It’s not just the lunatic at the Trader Joe’s in California who doesn’t want to wear a mask. It isn’t just Karen. It’s Kyle and Dave and Donna and Maureen.
And it’s not just Trader Joe’s or airplanes. It’s everywhere.
Customers demand their right to be right no matter what–to the point where businesses are starting to push back. They’re pushing back enough that the Wall Street Journal wrote about restaurants and other service industry businesses pushing back against unruly customers and defending their staff.
The Brewerie at Union Station in Erie, Pennsylvania now has a sign on the doors that says, in all caps, BE KIND OR LEAVE. Owner Chris Sirianni said the sign has helped curb the worst of the worst behaviors. But the biggest impact may have been for his workers, who don’t feel like they’re walking around on eggshells.
(It’s a freaking brewery. How can you not be happy there?)
Early in my customer service experience, a guy I worked with told me that the customer is always important, but isn’t always right. This was after a customer demanded that my hair–which was never that long–be cut to his satisfaction the next time he came in to shop at the small supermarket I worked for.

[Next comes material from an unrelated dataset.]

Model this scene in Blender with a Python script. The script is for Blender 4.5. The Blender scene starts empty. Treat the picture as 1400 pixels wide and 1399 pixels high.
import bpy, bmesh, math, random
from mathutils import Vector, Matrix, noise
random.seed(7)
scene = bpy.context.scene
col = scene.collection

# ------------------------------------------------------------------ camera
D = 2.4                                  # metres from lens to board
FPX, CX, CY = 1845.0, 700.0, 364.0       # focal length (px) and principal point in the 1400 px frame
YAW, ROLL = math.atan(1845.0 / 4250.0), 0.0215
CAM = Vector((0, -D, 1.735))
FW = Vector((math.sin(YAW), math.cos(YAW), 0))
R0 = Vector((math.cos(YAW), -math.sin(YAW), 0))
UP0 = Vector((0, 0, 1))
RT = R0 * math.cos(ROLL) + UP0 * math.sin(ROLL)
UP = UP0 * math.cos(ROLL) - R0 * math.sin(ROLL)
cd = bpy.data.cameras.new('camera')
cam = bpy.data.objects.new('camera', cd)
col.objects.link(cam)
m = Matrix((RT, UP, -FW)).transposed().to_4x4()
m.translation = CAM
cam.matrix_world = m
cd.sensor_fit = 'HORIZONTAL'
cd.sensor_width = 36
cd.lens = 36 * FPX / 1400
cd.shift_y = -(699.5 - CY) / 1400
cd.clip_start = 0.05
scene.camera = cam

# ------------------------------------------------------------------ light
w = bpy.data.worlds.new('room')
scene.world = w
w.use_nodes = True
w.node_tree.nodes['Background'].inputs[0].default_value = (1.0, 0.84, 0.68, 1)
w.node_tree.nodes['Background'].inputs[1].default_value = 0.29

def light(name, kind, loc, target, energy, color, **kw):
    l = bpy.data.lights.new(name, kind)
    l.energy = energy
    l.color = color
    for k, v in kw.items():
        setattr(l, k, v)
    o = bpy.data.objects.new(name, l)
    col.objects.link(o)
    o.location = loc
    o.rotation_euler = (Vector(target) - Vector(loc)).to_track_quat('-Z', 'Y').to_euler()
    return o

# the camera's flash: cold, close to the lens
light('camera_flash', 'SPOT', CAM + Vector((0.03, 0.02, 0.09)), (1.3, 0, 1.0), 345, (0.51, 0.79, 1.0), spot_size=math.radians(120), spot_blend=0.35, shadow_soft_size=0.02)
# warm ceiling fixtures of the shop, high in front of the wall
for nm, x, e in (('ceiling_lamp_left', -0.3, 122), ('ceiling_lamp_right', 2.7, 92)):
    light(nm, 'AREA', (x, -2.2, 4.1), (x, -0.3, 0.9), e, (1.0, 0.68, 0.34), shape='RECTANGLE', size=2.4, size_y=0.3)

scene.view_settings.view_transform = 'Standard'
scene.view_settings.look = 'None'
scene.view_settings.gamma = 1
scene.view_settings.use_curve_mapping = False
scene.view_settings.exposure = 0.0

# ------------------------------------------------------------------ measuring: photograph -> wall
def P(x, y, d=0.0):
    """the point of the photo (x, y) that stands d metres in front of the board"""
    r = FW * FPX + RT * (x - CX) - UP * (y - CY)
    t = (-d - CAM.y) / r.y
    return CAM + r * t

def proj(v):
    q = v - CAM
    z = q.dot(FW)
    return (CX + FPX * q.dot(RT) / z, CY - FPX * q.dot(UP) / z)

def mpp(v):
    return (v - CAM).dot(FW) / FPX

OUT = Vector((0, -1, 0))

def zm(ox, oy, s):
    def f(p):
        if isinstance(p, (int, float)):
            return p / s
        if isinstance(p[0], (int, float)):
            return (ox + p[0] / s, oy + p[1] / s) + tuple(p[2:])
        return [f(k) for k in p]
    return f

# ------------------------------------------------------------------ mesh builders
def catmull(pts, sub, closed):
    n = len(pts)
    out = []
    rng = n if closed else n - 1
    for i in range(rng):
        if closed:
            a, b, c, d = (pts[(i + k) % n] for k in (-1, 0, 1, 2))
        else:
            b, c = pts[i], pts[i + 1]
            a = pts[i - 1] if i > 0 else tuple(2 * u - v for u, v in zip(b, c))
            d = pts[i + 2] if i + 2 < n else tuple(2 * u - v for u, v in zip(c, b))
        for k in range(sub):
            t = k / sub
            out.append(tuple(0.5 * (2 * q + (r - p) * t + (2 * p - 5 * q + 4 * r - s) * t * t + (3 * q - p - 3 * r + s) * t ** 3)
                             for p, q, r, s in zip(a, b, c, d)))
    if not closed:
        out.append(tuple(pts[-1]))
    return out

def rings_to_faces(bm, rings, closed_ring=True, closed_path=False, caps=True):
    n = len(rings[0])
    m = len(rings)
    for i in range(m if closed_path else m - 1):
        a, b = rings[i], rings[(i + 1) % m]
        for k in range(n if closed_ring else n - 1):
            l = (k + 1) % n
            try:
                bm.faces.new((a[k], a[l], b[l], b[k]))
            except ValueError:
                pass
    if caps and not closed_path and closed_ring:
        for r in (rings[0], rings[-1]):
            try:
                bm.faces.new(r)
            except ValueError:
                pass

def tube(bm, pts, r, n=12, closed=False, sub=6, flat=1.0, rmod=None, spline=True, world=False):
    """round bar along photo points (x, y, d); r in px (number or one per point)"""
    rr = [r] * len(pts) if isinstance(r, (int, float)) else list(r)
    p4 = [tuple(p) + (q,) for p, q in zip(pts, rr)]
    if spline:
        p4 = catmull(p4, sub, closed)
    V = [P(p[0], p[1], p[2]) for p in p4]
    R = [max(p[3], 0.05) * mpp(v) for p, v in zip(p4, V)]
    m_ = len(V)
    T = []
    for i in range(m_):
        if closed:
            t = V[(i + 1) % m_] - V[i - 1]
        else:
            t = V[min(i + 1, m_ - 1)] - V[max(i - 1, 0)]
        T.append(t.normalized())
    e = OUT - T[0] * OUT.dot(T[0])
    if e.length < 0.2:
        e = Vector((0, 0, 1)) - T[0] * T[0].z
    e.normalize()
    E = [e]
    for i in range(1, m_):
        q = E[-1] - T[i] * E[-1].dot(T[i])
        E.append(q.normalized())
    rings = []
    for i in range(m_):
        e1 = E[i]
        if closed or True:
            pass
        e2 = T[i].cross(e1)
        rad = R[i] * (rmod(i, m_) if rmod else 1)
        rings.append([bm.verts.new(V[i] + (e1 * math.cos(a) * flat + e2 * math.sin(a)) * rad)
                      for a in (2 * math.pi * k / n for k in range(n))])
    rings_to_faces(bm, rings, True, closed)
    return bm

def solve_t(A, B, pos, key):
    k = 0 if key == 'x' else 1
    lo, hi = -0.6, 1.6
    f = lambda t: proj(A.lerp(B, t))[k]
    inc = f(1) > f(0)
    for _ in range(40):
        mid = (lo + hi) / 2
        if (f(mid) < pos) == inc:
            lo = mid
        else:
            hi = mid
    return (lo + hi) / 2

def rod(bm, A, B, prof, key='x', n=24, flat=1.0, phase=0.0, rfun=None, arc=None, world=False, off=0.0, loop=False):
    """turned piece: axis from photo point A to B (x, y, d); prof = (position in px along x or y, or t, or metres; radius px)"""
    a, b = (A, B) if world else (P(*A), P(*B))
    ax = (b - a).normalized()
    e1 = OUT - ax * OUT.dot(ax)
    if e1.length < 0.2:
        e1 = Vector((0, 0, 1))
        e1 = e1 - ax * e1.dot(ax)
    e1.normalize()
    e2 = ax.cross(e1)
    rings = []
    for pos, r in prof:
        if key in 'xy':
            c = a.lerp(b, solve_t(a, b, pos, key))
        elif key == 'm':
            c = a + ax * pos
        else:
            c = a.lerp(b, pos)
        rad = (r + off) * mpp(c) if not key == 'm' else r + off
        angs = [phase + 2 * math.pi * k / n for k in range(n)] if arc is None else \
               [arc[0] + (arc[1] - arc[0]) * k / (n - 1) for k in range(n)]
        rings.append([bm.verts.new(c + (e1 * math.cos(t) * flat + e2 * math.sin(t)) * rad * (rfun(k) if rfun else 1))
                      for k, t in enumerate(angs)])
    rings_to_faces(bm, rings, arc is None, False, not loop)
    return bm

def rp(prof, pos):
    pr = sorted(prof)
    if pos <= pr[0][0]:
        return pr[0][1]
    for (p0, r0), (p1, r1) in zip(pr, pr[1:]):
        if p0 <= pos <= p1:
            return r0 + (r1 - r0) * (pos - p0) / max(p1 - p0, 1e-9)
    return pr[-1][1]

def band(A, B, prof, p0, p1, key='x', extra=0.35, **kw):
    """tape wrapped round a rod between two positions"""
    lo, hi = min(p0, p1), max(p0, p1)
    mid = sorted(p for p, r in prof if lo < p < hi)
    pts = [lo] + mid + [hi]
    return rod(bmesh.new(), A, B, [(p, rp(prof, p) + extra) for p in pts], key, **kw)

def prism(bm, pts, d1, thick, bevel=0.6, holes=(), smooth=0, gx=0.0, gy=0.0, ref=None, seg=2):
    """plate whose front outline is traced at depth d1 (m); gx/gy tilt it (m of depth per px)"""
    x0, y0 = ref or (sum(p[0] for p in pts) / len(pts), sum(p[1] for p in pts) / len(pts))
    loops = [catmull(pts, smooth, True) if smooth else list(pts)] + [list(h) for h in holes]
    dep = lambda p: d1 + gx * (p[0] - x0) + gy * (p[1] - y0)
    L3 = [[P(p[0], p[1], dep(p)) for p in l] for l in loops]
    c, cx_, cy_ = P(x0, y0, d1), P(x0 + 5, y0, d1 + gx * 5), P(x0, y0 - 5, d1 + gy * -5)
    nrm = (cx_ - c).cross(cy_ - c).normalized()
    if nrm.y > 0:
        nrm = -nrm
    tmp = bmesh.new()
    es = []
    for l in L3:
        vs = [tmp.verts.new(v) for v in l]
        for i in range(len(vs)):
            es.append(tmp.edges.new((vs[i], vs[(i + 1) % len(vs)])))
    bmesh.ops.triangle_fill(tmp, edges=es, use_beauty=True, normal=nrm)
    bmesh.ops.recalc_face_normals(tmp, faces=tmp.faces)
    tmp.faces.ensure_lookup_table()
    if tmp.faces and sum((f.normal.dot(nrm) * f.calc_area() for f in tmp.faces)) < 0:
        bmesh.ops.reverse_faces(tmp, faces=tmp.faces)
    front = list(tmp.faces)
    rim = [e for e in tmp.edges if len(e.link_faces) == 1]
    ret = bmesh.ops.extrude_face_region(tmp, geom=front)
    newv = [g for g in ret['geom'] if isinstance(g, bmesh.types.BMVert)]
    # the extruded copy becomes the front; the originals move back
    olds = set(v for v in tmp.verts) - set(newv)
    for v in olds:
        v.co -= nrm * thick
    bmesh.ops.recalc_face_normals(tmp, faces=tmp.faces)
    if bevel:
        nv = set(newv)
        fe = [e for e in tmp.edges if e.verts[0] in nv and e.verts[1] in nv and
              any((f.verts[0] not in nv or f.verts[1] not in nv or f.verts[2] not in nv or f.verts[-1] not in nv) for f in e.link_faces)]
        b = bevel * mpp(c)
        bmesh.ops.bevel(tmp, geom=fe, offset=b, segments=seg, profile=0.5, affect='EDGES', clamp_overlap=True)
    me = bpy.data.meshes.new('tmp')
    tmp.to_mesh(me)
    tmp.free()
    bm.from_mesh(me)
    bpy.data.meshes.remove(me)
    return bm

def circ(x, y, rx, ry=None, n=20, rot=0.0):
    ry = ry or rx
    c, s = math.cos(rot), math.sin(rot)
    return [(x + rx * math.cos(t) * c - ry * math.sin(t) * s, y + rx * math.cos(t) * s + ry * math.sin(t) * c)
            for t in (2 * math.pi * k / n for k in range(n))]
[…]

There’s a huge difference between that and someone screaming at you because you didn’t anticipate their desires or because you’re short-staffed and you don’t turn around their breakfast sandwich as quickly as you did when you were fully staffed.
Somewhere along the line, we decided we were entitled to what we want, exactly the way we want it, exactly when you want it. Or some of us did.
Maybe it’s an extension of a world that tells us we should always get what we want, when we want it, in a way that’s customized to our whims. Or maybe it’s that we live in a world that’s so big and complex that some of us have to grab hold of what little bit of power we have and exercise it regardless of cost. Or maybe we’ve always been awful, it’s just that people aren’t putting up with it any more.
Whatever it is, people are fleeing the service industry. It’s not just enhanced unemployment. It’s not just greedy restaurant owners (who actually subsist on a tiny margin and generally aren’t eating bon bons on their yachts).
It’s customers. It’s us–or some of us.
The fact that businesses need to post these signs is a mirror we should all look in. Everyone has bad days. Everyone’s had interactions they regret. But maybe now’s the time to pause on those bad days and understand that everyone else has bad days. And to remember the time we were overwhelmed at work because someone demanded that we do something impossible.
Unfortunately, the people who’ll do that are most likely the people doing it already.
We have to do better because we deserve better (starting with myself).